Objective — Reproduce nothing but the lines from the start of the material through the line that includes "C = scene.collection", both ends included, and omit every picture.

Provided data —
▼▼▼

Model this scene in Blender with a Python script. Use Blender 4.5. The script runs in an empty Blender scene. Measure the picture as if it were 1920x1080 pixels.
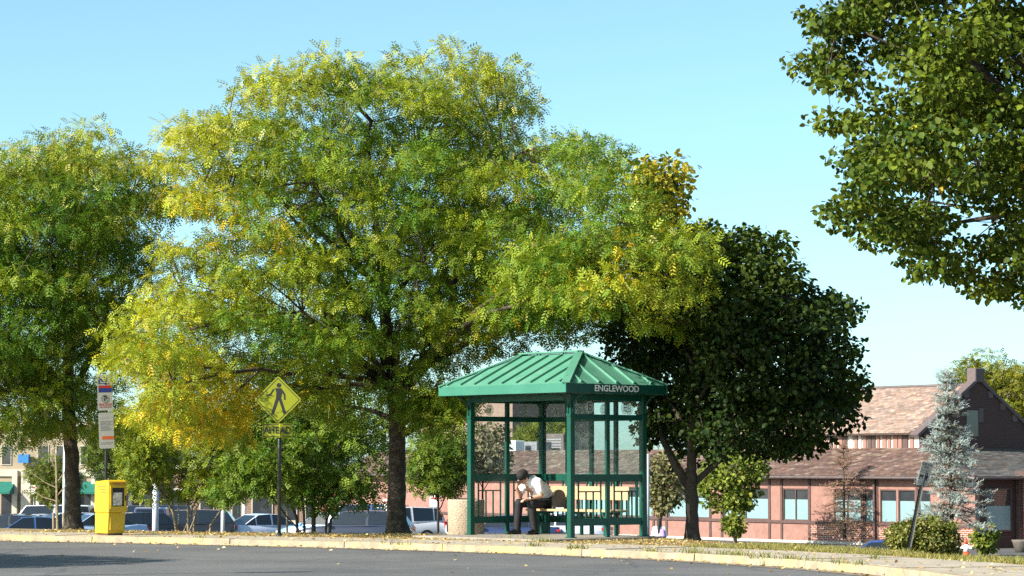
import bpy, bmesh, math, random
import numpy as np
from mathutils import Vector, Matrix

random.seed(7)
rng = np.random.default_rng(11)
R = math.radians
scene = bpy.context.scene
C = scene.collection

# ------------------------------------------------------------------ camera
F = 4830.0                       # focal length in pixels of a 1920 wide frame
HORIZON = 872.0
CAM_Z = 1.25
PITCH = math.atan((HORIZON - 540.0) / F)
cam_data = bpy.data.cameras.new('camera')
cam_data.sensor_width = 36.0
cam_data.lens = F / 1920.0 * 36.0
cam_data.clip_start = 0.5
cam_data.clip_end = 6000.0
cam = bpy.data.objects.new('camera', cam_data)
cam.location = (0, 0, CAM_Z)
cam.rotation_euler = (math.pi / 2 + PITCH, 0, 0)
C.objects.link(cam)
scene.camera = cam

# ------------------------------------------------------------------ sky and sun
SUN_AZ = R(30.0)      # the sun stands to the left, this much towards the camera
SUN_EL = R(32.0)
sun_dir = Vector((-math.cos(SUN_AZ) * math.cos(SUN_EL), -math.sin(SUN_AZ) * math.cos(SUN_EL), math.sin(SUN_EL)))
world = bpy.data.worlds.new('World')
scene.world = world
world.use_nodes = True
wn = world.node_tree
wn.nodes.clear()
w_out = wn.nodes.new('ShaderNodeOutputWorld')
w_bg = wn.nodes.new('ShaderNodeBackground')
w_sky = wn.nodes.new('ShaderNodeTexSky')
w_sky.sky_type = 'NISHITA'
w_sky.sun_disc = False
w_sky.sun_elevation = SUN_EL
w_sky.sun_rotation = math.atan2(sun_dir.x, sun_dir.y)
w_sky.altitude = 0
w_sky.air_density = 0.6
w_sky.dust_density = 1.0
w_sky.ozone_density = 6.0
w_bg.inputs['Strength'].default_value = 0.145
w_tint = wn.nodes.new('ShaderNodeMix')        # the camera's cyan white balance, the same all over the sky
w_tint.data_type = 'RGBA'
w_tint.blend_type = 'MULTIPLY'
w_tint.inputs['Factor'].default_value = 1.0
w_tint.inputs['B'].default_value = (1.16, 1.15, 0.82, 1)
wn.links.new(w_sky.outputs[0], w_tint.inputs['A'])
wn.links.new(w_tint.outputs['Result'], w_bg.inputs['Color'])
wn.links.new(w_bg.outputs[0], w_out.inputs['Surface'])

sun_data = bpy.data.lights.new('sun', 'SUN')
sun_data.energy = 5.0
sun_data.angle = R(0.53)
sun_data.color = (1.0, 0.93, 0.82)
sun = bpy.data.objects.new('sun', sun_data)
sun.rotation_euler = sun_dir.to_track_quat('Z', 'Y').to_euler()
sun.location = (-30, -10, 40)
C.objects.link(sun)

vs = scene.view_settings
scene.display_settings.display_device = 'sRGB'
vs.view_transform = 'Standard'
vs.look = 'None'
vs.exposure = 1.12
vs.gamma = 1.0
vs.use_curve_mapping = False
scene.render.engine = 'CYCLES'
scene.cycles.use_denoising = False
scene.cycles.max_bounces = 6
scene.cycles.transparent_max_bounces = 16
scene.cycles.sample_clamp_indirect = 6.0

# ------------------------------------------------------------------ helpers
_cp, _sp = math.cos(PITCH), math.sin(PITCH)

def ray(x, y):
    """world direction of a photograph pixel, normalised to one metre of depth"""
    dx = (x - 960.0) / F
    up = (540.0 - y) / F
    d = Vector((dx, _cp - up * _sp, _sp + up * _cp))
    return d / d.y

def at(x, y, Y):
    d = ray(x, y)
    return Vector((d.x * Y, Y, CAM_Z + d.z * Y))

def on_ground(x, y, z=0.0):
    d = ray(x, y)
    return at(x, y, (z - CAM_Z) / d.z)

def thing(name, label, cat, loc=(0, 0, 0), rz=0.0, group=None):
    o = bpy.data.objects.new(name, None)
    o.empty_display_size = 0.2
    C.objects.link(o)
    o.location = loc
    o.rotation_euler = (0, 0, rz)
    o['label'] = label
    o['category'] = cat
    if group:
        o['group'] = group
    return o

def tag(o, label, cat, group=None):
    o['label'] = label
    o['category'] = cat
    if group:
        o['group'] = group
    return o

def link_mesh(name, me, mat, parent=None, loc=None):
    o = bpy.data.objects.new(name, me)
    C.objects.link(o)
    if mat is not None:
        me.materials.append(mat)
    if parent is not None:
        o.parent = parent
    if loc is not None:
        o.location = loc
    return o

class MB:
    """collects faces for one mesh"""
    def __init__(self):
        self.v = []
        self.f = []
        self.fc = []
        self.col = None

    def add(self, verts, faces):
        b = len(self.v)
        self.v.extend([tuple(p) for p in verts])
        for f in faces:
            self.f.append(tuple(b + i for i in f))
            self.fc.append(self.col)
        return self

    def box(self, x0, x1, y0, y1, z0, z1):
        return self.add([(x0, y0, z0), (x1, y0, z0), (x1, y1, z0), (x0, y1, z0),
                         (x0, y0, z1), (x1, y0, z1), (x1, y1, z1), (x0, y1, z1)],
                        [(0, 3, 2, 1), (4, 5, 6, 7), (0, 1, 5, 4), (1, 2, 6, 5), (2, 3, 7, 6), (3, 0, 4, 7)])

    def bar(self, p0, p1, w, h, up=(0, 0, 1)):
        """box-section bar from p0 to p1"""
        p0 = Vector(p0); p1 = Vector(p1)
        d = (p1 - p0).normalized()
        u = Vector(up)
        s = d.cross(u)
        if s.length < 1e-4:
            s = d.cross(Vector((0, 1, 0)))
        s.normalize()
        n = s.cross(d).normalized()
        vs_ = []
        for p in (p0, p1):
            for a, b in ((-1, -1), (1, -1), (1, 1), (-1, 1)):
                vs_.append(p + s * (a * w / 2) + n * (b * h / 2))
        return self.add(vs_, [(0, 1, 2, 3), (7, 6, 5, 4), (0, 4, 5, 1), (1, 5, 6, 2), (2, 6, 7, 3), (3, 7, 4, 0)])

    def prism(self, pts, a, b):
        """polygon pts (list of 3-vectors at a=0) swept by vector from a to b"""
        n = len(pts)
        pa = [Vector(p) + Vector(a) for p in pts]
        pb = [Vector(p) + Vector(b) for p in pts]
        return self.add(pa + pb, [tuple(range(n - 1, -1, -1)), tuple(range(n, 2 * n))] +
                        [(i, (i + 1) % n, n + (i + 1) % n, n + i) for i in range(n)])

    def tube(self, path, radii, n=8, caps=True):
        path = [Vector(p) for p in path]
        if not hasattr(radii, '__len__'):
            radii = [radii] * len(path)
        b = len(self.v)
        prev = None
        for i, p in enumerate(path):
            if i == 0:
                d = path[1] - path[0]
            elif i == len(path) - 1:
                d = path[-1] - path[-2]
            else:
                d = path[i + 1] - path[i - 1]
            d.normalize()
            if prev is None:
                u = d.cross(Vector((0.31, 0.95, 0.05)))
                if u.length < 1e-3:
                    u = d.cross(Vector((1, 0, 0)))
            else:
                u = prev - d * prev.dot(d)
            u.normalize()
            prev = u
            w = d.cross(u)
            for k in range(n):
                a = 2 * math.pi * k / n
                self.v.append(tuple(p + (u * math.cos(a) + w * math.sin(a)) * radii[i]))
        for i in range(len(path) - 1):
            for k in range(n):
                k2 = (k + 1) % n
                self.f.append((b + i * n + k, b + i * n + k2, b + (i + 1) * n + k2, b + (i + 1) * n + k))
                self.fc.append(self.col)
        if caps:
            self.f.append(tuple(b + k for k in range(n - 1, -1, -1)))
            self.fc.append(self.col)
            e = b + (len(path) - 1) * n
            self.f.append(tuple(e + k for k in range(n)))
            self.fc.append(self.col)
        return self

    def lathe(self, prof, c=(0, 0, 0), n=24):
        """prof: (radius, z) from bottom to top"""
        b = len(self.v)
        for r, z in prof:
            for k in range(n):
                a = 2 * math.pi * k / n
                self.v.append((c[0] + r * math.cos(a), c[1] + r * math.sin(a), c[2] + z))
        for i in range(len(prof) - 1):
            for k in range(n):
                k2 = (k + 1) % n
                self.f.append((b + i * n + k, b + i * n + k2, b + (i + 1) * n + k2, b + (i + 1) * n + k))
                self.fc.append(self.col)
        self.f.append(tuple(b + k for k in range(n - 1, -1, -1)))
        self.fc.append(self.col)
        e = b + (len(prof) - 1) * n
        self.f.append(tuple(e + k for k in range(n)))
        self.fc.append(self.col)
        return self

    def capsule(self, p0, r0, p1, r1, n=12):
        p0 = Vector(p0); p1 = Vector(p1)
        d = (p1 - p0)
        L = d.length
        d = d / max(L, 1e-6)
        path, rad = [], []
        for k in range(5):
            a = math.pi / 2 * (1 - k / 4.0)
            path.append(p0 - d * r0 * math.sin(a)); rad.append(max(r0 * math.cos(a), 0.0008))
        for k in range(5):
            a = math.pi / 2 * (k / 4.0)
            path.append(p1 + d * r1 * math.sin(a)); rad.append(max(r1 * math.cos(a), 0.0008))
        return self.tube(path, rad, n)

    def ball(self, c, rx, ry, rz, n=14, m=8):
        prof = [(math.sin(math.pi * i / m), -math.cos(math.pi * i / m)) for i in range(m + 1)]
        b = len(self.v)
        for r, z in prof:
            r = max(r, 0.001)
            for k in range(n):
                a = 2 * math.pi * k / n
                self.v.append((c[0] + rx * r * math.cos(a), c[1] + ry * r * math.sin(a), c[2] + rz * z))
        for i in range(m):
            for k in range(n):
                k2 = (k + 1) % n
                self.f.append((b + i * n + k, b + i * n + k2, b + (i + 1) * n + k2, b + (i + 1) * n + k))
                self.fc.append(self.col)
        return self

    def mesh(self, name, origin=None):
        me = bpy.data.meshes.new(name)
        vv = self.v
        if origin is not None:
            vv = [(p[0] - origin[0], p[1] - origin[1], p[2] - origin[2]) for p in vv]
        me.from_pydata(vv, [], self.f)
        if any(c is not None for c in self.fc):
            at_ = me.attributes.new('col', 'FLOAT_COLOR', 'CORNER')
            data = []
            for p, c in zip(me.polygons, self.fc):
                c = c or (0.5, 0.5, 0.5)
                data.extend([c[0], c[1], c[2], 1.0] * p.loop_total)
            at_.data.foreach_set('color', data)
        me.update()
        return me

    def build(self, name, mat, parent=None, smooth=False, bevel=0.0, origin=None, segs=1):
        me = self.mesh(name, origin)
        if smooth:
            me.polygons.foreach_set('use_smooth', [True] * len(me.polygons))
        o = link_mesh(name, me, mat, parent)
        if bevel > 0:
            m = o.modifiers.new('bevel', 'BEVEL')
            m.width = bevel
            m.segments = segs
            m.limit_method = 'ANGLE'
            m.angle_limit = R(40)
        return o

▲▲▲

Exercise answer —
Model this scene in Blender with a Python script. Use Blender 4.5. The script runs in an empty Blender scene. Measure the picture as if it were 1920x1080 pixels.
import bpy, bmesh, math, random
import numpy as np
from mathutils import Vector, Matrix

random.seed(7)
rng = np.random.default_rng(11)
R = math.radians
scene = bpy.context.scene
C = scene.collection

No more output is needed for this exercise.